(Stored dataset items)
━━━━━━━━━━

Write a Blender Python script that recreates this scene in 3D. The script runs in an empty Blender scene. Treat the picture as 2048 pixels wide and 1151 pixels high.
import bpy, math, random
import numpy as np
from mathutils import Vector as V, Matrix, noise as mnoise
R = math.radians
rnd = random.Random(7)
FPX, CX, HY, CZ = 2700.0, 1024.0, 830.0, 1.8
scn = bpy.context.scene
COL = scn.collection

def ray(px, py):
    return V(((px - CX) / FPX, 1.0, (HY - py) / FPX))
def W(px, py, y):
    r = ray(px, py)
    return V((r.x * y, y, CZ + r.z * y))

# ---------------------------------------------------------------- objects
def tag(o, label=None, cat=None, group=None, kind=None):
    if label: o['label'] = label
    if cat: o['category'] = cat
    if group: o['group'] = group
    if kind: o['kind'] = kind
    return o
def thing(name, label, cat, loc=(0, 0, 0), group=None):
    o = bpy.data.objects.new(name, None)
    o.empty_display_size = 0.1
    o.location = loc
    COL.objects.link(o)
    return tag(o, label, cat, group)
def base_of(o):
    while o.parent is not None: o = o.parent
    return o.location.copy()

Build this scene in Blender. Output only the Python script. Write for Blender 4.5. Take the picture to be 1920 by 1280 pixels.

━━━━━━━━━━

WHAT TO PRODUCE =>
Reproduce the data in its entirety, matching each character.

WORKED ANSWER =>
Write a Blender Python script that recreates this scene in 3D. The script runs in an empty Blender scene. Treat the picture as 2048 pixels wide and 1151 pixels high.
import bpy, math, random
import numpy as np
from mathutils import Vector as V, Matrix, noise as mnoise
R = math.radians
rnd = random.Random(7)
FPX, CX, HY, CZ = 2700.0, 1024.0, 830.0, 1.8
scn = bpy.context.scene
COL = scn.collection

def ray(px, py):
    return V(((px - CX) / FPX, 1.0, (HY - py) / FPX))
def W(px, py, y):
    r = ray(px, py)
    return V((r.x * y, y, CZ + r.z * y))

# ---------------------------------------------------------------- objects
def tag(o, label=None, cat=None, group=None, kind=None):
    if label: o['label'] = label
    if cat: o['category'] = cat
    if group: o['group'] = group
    if kind: o['kind'] = kind
    return o
def thing(name, label, cat, loc=(0, 0, 0), group=None):
    o = bpy.data.objects.new(name, None)
    o.empty_display_size = 0.1
    o.location = loc
    COL.objects.link(o)
    return tag(o, label, cat, group)
def base_of(o):
    while o.parent is not None: o = o.parent
    return o.location.copy()

Build this scene in Blender. Output only the Python script. Write for Blender 4.5. Take the picture to be 1920 by 1280 pixels.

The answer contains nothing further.